なぜ会社員は“クビ宣告”を跳ね返せないのか吉田典史の時事日想(2/5 ページ)

» 2011年06月24日 08時00分 公開
[吉田典史,Business Media 誠]

 (1)〜(3)について説明する前に、基礎的なことを述べたい。結論から言えば、会社が正社員を解雇にすることは法的には難しい。これは時事日想で何度も書いてきたが、理解している社員は少ない(関連記事)。上司や役員が「辞めろ」と言ったら、それを真に受けて辞表を書く人がいる。
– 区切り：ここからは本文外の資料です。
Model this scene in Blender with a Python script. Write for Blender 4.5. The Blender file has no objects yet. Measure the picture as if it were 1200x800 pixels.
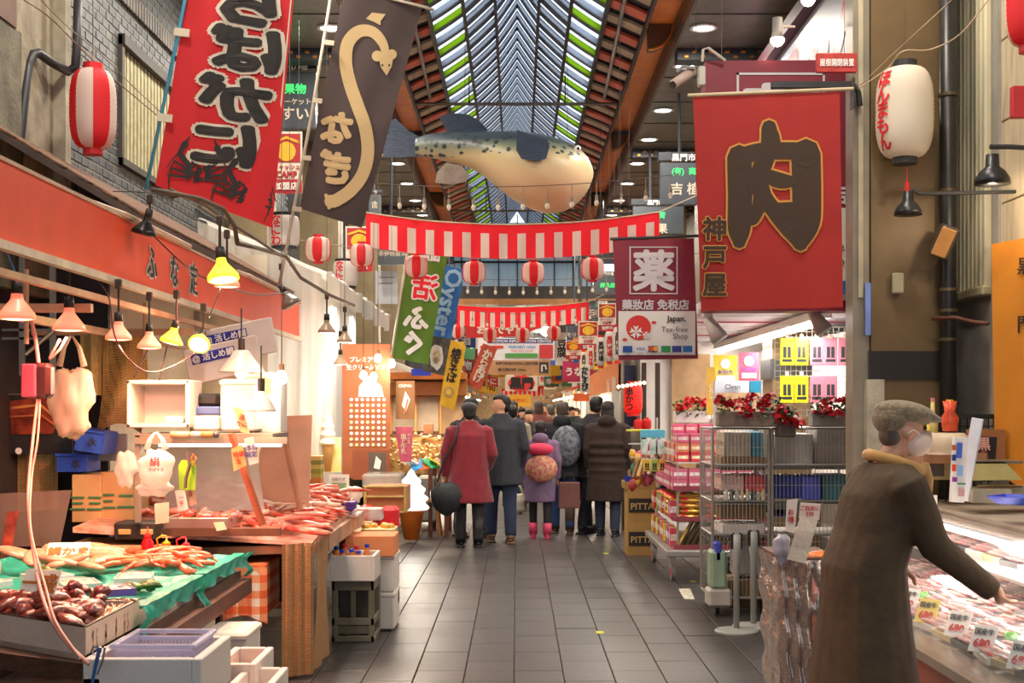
import bpy, bmesh, math, random
from mathutils import Vector, Matrix, Euler
random.seed(7)
PI = math.pi
SC = bpy.context.scene
COL = SC.collection
# ---------------------------------------------------------------- camera, world, exposure
FPX = 1500.0; CX, CY, EYE = 606.0, 478.0, 1.6      # focal length in pixels of the 1200x800 frame, vanishing point, eye height
cam_d = bpy.data.cameras.new('camera'); cam_d.sensor_width = 36; cam_d.lens = 45
cam_d.shift_x = -0.005; cam_d.shift_y = 0.065; cam_d.clip_end = 200
cam = bpy.data.objects.new('camera', cam_d); COL.objects.link(cam)
cam.location = (0, 0, EYE); cam.rotation_euler = (PI/2, 0, 0); SC.camera = cam
wd = bpy.data.worlds.new('sky'); SC.world = wd; wd.use_nodes = True
wn = wd.node_tree; bgn = wn.nodes['Background']
bgn.inputs[0].default_value = (0.78, 0.88, 1.0, 1); bgn.inputs[1].default_value = 1.5
SC.view_settings.view_transform = 'Standard'; SC.view_settings.look = 'None'; SC.view_settings.gamma = 1
SC.view_settings.use_curve_mapping = False; SC.view_settings.exposure = 0.35
SC.cycles.use_denoising = True
SC.cycles.max_bounces = 6; SC.cycles.transparent_max_bounces = 12; SC.cycles.sample_clamp_indirect = 4
SC.cycles.caustics_reflective = False; SC.cycles.caustics_refractive = False
LAMP = 1.0     # scale of every lamp in the place
# ---------------------------------------------------------------- helpers
def P(px, py, d): return Vector(((px-CX)*d/FPX, d, EYE-(py-CY)*d/FPX))
def floor_d(py): return EYE*FPX/(py-CY)
def lin(c): return c/12.92 if c <= .04045 else ((c+.055)/1.055)**2.4
def rgb(h):
    if not isinstance(h, str): return tuple(h)+(1,)
    h = h.lstrip('#'); return tuple(lin(int(h[i:i+2], 16)/255) for i in (0, 2, 4))+(1,)
MC = {}
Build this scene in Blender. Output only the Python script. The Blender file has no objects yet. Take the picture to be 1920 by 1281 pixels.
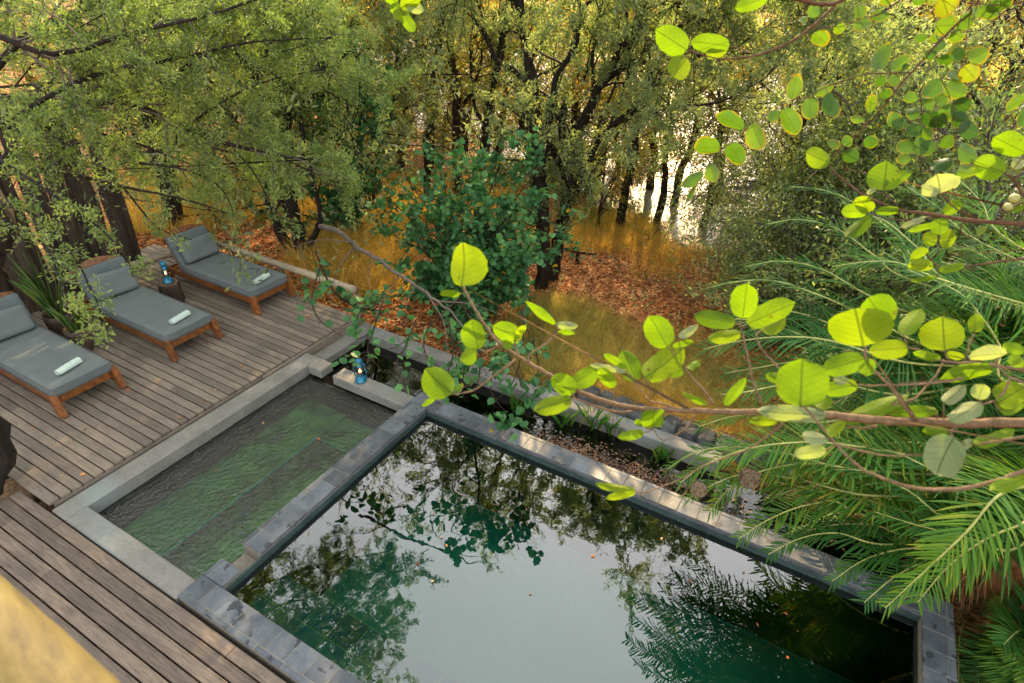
import bpy, bmesh, math, random
import numpy as np
from mathutils import Matrix, Vector

# ------------------------------------------------------------------ camera, sky, sun, exposure
SC = bpy.context.scene
COL = SC.collection
CAMPOS = np.array([0.0, 0.0, 4.7])
RGT = np.array([0.86777773, 0.49550393, 0.03791665])
UPV = np.array([-0.29174181, 0.44618737, 0.84605174])
FWD = np.array([-0.40230403, 0.74524673, -0.53175068])
FPX = 1145.34
cam = bpy.data.cameras.new('camera')
camo = bpy.data.objects.new('camera', cam)
COL.objects.link(camo)
camo.matrix_world = Matrix(((RGT[0], UPV[0], -FWD[0], 0), (RGT[1], UPV[1], -FWD[1], 0), (RGT[2], UPV[2], -FWD[2], 4.7), (0, 0, 0, 1)))
cam.sensor_width = 36
cam.lens = FPX / 1920 * 36
cam.clip_start = 0.05
cam.clip_end = 3000
cam.dof.use_dof = True
cam.dof.focus_distance = 7.5
cam.dof.aperture_fstop = 5.0
SC.camera = camo

SUN_AZ = math.radians(-17)      # from +Y towards +X
SUN_EL = math.radians(26)
world = bpy.data.worlds.new('World')
SC.world = world
world.use_nodes = True
wn = world.node_tree
for n in list(wn.nodes): wn.nodes.remove(n)
wo = wn.nodes.new('ShaderNodeOutputWorld')
bg = wn.nodes.new('ShaderNodeBackground')
sky = wn.nodes.new('ShaderNodeTexSky')
sky.sky_type = 'NISHITA'
sky.sun_disc = False
sky.sun_elevation = SUN_EL
sky.sun_rotation = SUN_AZ
sky.air_density = 1.0
sky.dust_density = 2.5
sky.ozone_density = 1.0
hs = wn.nodes.new('ShaderNodeHueSaturation')
hs.inputs['Saturation'].default_value = 0.30
wn.links.new(sky.outputs[0], hs.inputs['Color'])
haze = wn.nodes.new('ShaderNodeMix'); haze.data_type = 'RGBA'; haze.blend_type = 'ADD'
haze.inputs[0].default_value = 1.0
haze.inputs[7].default_value = (4.6, 4.6, 4.45, 1)      # even veil of thin high cloud over the clear sky
wn.links.new(hs.outputs[0], haze.inputs[6])
wn.links.new(haze.outputs[2], bg.inputs['Color'])
bg.inputs['Strength'].default_value = 0.093
wn.links.new(bg.outputs[0], wo.inputs[0])

sl = bpy.data.lights.new('sun', 'SUN')
sl.energy = 5.0
sl.angle = math.radians(0.6)
sl.color = (1.0, 0.70, 0.36)
so = bpy.data.objects.new('sun', sl)
COL.objects.link(so)
sd = Vector((math.sin(SUN_AZ) * math.cos(SUN_EL), math.cos(SUN_AZ) * math.cos(SUN_EL), math.sin(SUN_EL)))
so.rotation_euler = sd.to_track_quat('Z', 'Y').to_euler()
SC.view_settings.view_transform = 'Standard'
SC.view_settings.look = 'None'
SC.view_settings.exposure = 1.65
SC.view_settings.gamma = 1
SC.cycles.max_bounces = 8
SC.cycles.diffuse_bounces = 5
SC.cycles.glossy_bounces = 3
SC.cycles.transmission_bounces = 4
SC.cycles.transparent_max_bounces = 12
SC.cycles.caustics_reflective = False
SC.cycles.caustics_refractive = False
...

 上司が「辞めろ」と1〜2回、言うことは法的に即、問題になることではない。部下が会社に残るかどうかを決めればいいのだ。上司が決めることではない。これは労働法や民法で認められている。部下を辞めさせたいならば、上司は役員らを説得し、解雇の手続きを取らせるようにするべきなのだ。

 多くの会社は、それをしない。上司が何をいおうと、常識をわきまえた人事部や役員らは解雇通知を出さない。そんなものを出して裁判や労働組合ユニオンの団体交渉などに引きずり出されたら、会社が法的に負ける可能性がある。それくらいに正社員は法的に保護されている。

 会社として解雇にできないからこそ、上司は「辞めろ」と迫り、辞表を書かせようとする。その手段としてイジメをしたり、能力以上の仕事や不得意な仕事をあてがったり、閑職に異動させたりするのだ。辞めさせる権限がないから、このレベルのことを繰り返すしか方法がないとも言える。

 ここまでのことを踏まえたうえで、前述の(1)〜(3)までの対応を考えたい。(1)のリストラの対象になったとき、上司や人事部から「辞める」ように言われたら、それをICレコーダーに録音しておくこと。テープレコーダーよりも薄いだけに、見つかりにくい。音をきれいに録ることができる。このやりとりが、その後、話し合ううえで証拠となる。

 会社に残る意思があるならば「私は辞めません」と繰り返し言うこと。それ以上の会話をする必要はない。相手は話し合うことで情に訴えたりして、辞表を書くように仕向けてくる。